▶ _Set task_: Retype the listing that follows, word for word.
begin
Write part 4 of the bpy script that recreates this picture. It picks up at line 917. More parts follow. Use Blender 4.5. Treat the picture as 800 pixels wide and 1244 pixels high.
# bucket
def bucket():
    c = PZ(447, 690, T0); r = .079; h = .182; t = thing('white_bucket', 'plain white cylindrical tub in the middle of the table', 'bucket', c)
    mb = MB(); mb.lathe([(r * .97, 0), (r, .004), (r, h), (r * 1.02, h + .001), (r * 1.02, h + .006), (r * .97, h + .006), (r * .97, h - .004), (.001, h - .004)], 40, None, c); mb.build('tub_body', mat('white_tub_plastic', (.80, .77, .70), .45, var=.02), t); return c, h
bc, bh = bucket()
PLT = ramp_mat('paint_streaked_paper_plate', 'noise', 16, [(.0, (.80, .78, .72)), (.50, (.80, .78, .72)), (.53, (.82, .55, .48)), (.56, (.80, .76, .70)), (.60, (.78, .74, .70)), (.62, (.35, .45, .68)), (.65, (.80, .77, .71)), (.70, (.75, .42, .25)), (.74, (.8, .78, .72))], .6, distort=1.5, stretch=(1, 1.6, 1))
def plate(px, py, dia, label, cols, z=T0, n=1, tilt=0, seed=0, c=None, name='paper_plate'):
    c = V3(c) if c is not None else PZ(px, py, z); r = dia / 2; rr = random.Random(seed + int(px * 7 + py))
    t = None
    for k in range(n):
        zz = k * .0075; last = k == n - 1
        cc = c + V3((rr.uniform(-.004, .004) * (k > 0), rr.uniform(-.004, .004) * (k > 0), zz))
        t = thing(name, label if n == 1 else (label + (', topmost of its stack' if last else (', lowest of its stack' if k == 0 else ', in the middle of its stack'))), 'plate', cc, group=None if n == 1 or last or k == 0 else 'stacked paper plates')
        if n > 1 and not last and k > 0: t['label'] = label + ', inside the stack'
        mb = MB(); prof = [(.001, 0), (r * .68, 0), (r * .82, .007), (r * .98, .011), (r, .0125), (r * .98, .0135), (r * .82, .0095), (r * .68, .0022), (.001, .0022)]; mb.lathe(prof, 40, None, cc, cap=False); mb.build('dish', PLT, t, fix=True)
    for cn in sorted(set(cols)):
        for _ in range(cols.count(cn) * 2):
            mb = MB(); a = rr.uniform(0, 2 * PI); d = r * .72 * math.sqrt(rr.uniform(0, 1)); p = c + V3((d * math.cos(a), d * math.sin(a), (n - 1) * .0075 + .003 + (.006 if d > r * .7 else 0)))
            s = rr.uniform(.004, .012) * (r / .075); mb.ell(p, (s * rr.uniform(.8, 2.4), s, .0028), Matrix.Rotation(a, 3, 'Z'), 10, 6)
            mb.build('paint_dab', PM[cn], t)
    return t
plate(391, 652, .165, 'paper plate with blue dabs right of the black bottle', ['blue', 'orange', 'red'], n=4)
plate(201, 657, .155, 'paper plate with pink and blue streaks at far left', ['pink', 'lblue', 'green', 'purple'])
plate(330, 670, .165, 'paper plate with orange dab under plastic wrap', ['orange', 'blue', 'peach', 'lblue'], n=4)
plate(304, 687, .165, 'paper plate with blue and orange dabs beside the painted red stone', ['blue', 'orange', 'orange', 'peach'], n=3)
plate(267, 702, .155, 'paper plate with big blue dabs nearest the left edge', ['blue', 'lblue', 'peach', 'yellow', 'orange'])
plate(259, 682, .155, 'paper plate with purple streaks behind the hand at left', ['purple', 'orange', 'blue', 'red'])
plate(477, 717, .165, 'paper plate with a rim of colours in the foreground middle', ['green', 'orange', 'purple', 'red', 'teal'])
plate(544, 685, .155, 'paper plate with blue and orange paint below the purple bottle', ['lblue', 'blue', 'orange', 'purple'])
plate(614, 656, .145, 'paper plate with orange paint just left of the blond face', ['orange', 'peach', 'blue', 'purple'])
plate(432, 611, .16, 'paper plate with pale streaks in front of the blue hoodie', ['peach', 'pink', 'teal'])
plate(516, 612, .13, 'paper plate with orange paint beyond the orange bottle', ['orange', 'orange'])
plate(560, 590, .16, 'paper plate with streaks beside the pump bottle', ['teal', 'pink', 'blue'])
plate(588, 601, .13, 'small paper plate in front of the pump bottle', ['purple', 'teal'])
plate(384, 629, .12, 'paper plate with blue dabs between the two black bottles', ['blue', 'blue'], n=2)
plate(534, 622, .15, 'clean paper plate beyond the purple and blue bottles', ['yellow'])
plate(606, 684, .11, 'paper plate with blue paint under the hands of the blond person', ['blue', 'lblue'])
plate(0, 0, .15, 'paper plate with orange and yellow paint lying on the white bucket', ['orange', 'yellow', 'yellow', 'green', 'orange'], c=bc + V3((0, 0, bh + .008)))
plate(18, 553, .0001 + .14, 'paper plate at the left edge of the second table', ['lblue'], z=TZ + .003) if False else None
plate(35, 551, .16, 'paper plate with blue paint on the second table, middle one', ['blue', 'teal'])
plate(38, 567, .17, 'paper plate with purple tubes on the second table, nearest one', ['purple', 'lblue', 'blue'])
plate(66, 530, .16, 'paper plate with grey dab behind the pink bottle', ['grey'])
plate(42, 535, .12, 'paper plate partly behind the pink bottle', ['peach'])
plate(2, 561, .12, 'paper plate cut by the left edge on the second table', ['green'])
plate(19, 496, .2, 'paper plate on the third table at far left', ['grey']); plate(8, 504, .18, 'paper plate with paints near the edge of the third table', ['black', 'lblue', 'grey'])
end
▶ _The solution_:
Write part 4 of the bpy script that recreates this picture. It picks up at line 917. More parts follow. Use Blender 4.5. Treat the picture as 800 pixels wide and 1244 pixels high.
# bucket
def bucket():
    c = PZ(447, 690, T0); r = .079; h = .182; t = thing('white_bucket', 'plain white cylindrical tub in the middle of the table', 'bucket', c)
    mb = MB(); mb.lathe([(r * .97, 0), (r, .004), (r, h), (r * 1.02, h + .001), (r * 1.02, h + .006), (r * .97, h + .006), (r * .97, h - .004), (.001, h - .004)], 40, None, c); mb.build('tub_body', mat('white_tub_plastic', (.80, .77, .70), .45, var=.02), t); return c, h
bc, bh = bucket()
PLT = ramp_mat('paint_streaked_paper_plate', 'noise', 16, [(.0, (.80, .78, .72)), (.50, (.80, .78, .72)), (.53, (.82, .55, .48)), (.56, (.80, .76, .70)), (.60, (.78, .74, .70)), (.62, (.35, .45, .68)), (.65, (.80, .77, .71)), (.70, (.75, .42, .25)), (.74, (.8, .78, .72))], .6, distort=1.5, stretch=(1, 1.6, 1))
def plate(px, py, dia, label, cols, z=T0, n=1, tilt=0, seed=0, c=None, name='paper_plate'):
    c = V3(c) if c is not None else PZ(px, py, z); r = dia / 2; rr = random.Random(seed + int(px * 7 + py))
    t = None
    for k in range(n):
        zz = k * .0075; last = k == n - 1
        cc = c + V3((rr.uniform(-.004, .004) * (k > 0), rr.uniform(-.004, .004) * (k > 0), zz))
        t = thing(name, label if n == 1 else (label + (', topmost of its stack' if last else (', lowest of its stack' if k == 0 else ', in the middle of its stack'))), 'plate', cc, group=None if n == 1 or last or k == 0 else 'stacked paper plates')
        if n > 1 and not last and k > 0: t['label'] = label + ', inside the stack'
        mb = MB(); prof = [(.001, 0), (r * .68, 0), (r * .82, .007), (r * .98, .011), (r, .0125), (r * .98, .0135), (r * .82, .0095), (r * .68, .0022), (.001, .0022)]; mb.lathe(prof, 40, None, cc, cap=False); mb.build('dish', PLT, t, fix=True)
    for cn in sorted(set(cols)):
        for _ in range(cols.count(cn) * 2):
            mb = MB(); a = rr.uniform(0, 2 * PI); d = r * .72 * math.sqrt(rr.uniform(0, 1)); p = c + V3((d * math.cos(a), d * math.sin(a), (n - 1) * .0075 + .003 + (.006 if d > r * .7 else 0)))
            s = rr.uniform(.004, .012) * (r / .075); mb.ell(p, (s * rr.uniform(.8, 2.4), s, .0028), Matrix.Rotation(a, 3, 'Z'), 10, 6)
            mb.build('paint_dab', PM[cn], t)
    return t
plate(391, 652, .165, 'paper plate with blue dabs right of the black bottle', ['blue', 'orange', 'red'], n=4)
plate(201, 657, .155, 'paper plate with pink and blue streaks at far left', ['pink', 'lblue', 'green', 'purple'])
plate(330, 670, .165, 'paper plate with orange dab under plastic wrap', ['orange', 'blue', 'peach', 'lblue'], n=4)
plate(304, 687, .165, 'paper plate with blue and orange dabs beside the painted red stone', ['blue', 'orange', 'orange', 'peach'], n=3)
plate(267, 702, .155, 'paper plate with big blue dabs nearest the left edge', ['blue', 'lblue', 'peach', 'yellow', 'orange'])
plate(259, 682, .155, 'paper plate with purple streaks behind the hand at left', ['purple', 'orange', 'blue', 'red'])
plate(477, 717, .165, 'paper plate with a rim of colours in the foreground middle', ['green', 'orange', 'purple', 'red', 'teal'])
plate(544, 685, .155, 'paper plate with blue and orange paint below the purple bottle', ['lblue', 'blue', 'orange', 'purple'])
plate(614, 656, .145, 'paper plate with orange paint just left of the blond face', ['orange', 'peach', 'blue', 'purple'])
plate(432, 611, .16, 'paper plate with pale streaks in front of the blue hoodie', ['peach', 'pink', 'teal'])
plate(516, 612, .13, 'paper plate with orange paint beyond the orange bottle', ['orange', 'orange'])
plate(560, 590, .16, 'paper plate with streaks beside the pump bottle', ['teal', 'pink', 'blue'])
plate(588, 601, .13, 'small paper plate in front of the pump bottle', ['purple', 'teal'])
plate(384, 629, .12, 'paper plate with blue dabs between the two black bottles', ['blue', 'blue'], n=2)
plate(534, 622, .15, 'clean paper plate beyond the purple and blue bottles', ['yellow'])
plate(606, 684, .11, 'paper plate with blue paint under the hands of the blond person', ['blue', 'lblue'])
plate(0, 0, .15, 'paper plate with orange and yellow paint lying on the white bucket', ['orange', 'yellow', 'yellow', 'green', 'orange'], c=bc + V3((0, 0, bh + .008)))
plate(18, 553, .0001 + .14, 'paper plate at the left edge of the second table', ['lblue'], z=TZ + .003) if False else None
plate(35, 551, .16, 'paper plate with blue paint on the second table, middle one', ['blue', 'teal'])
plate(38, 567, .17, 'paper plate with purple tubes on the second table, nearest one', ['purple', 'lblue', 'blue'])
plate(66, 530, .16, 'paper plate with grey dab behind the pink bottle', ['grey'])
plate(42, 535, .12, 'paper plate partly behind the pink bottle', ['peach'])
plate(2, 561, .12, 'paper plate cut by the left edge on the second table', ['green'])
plate(19, 496, .2, 'paper plate on the third table at far left', ['grey']); plate(8, 504, .18, 'paper plate with paints near the edge of the third table', ['black', 'lblue', 'grey'])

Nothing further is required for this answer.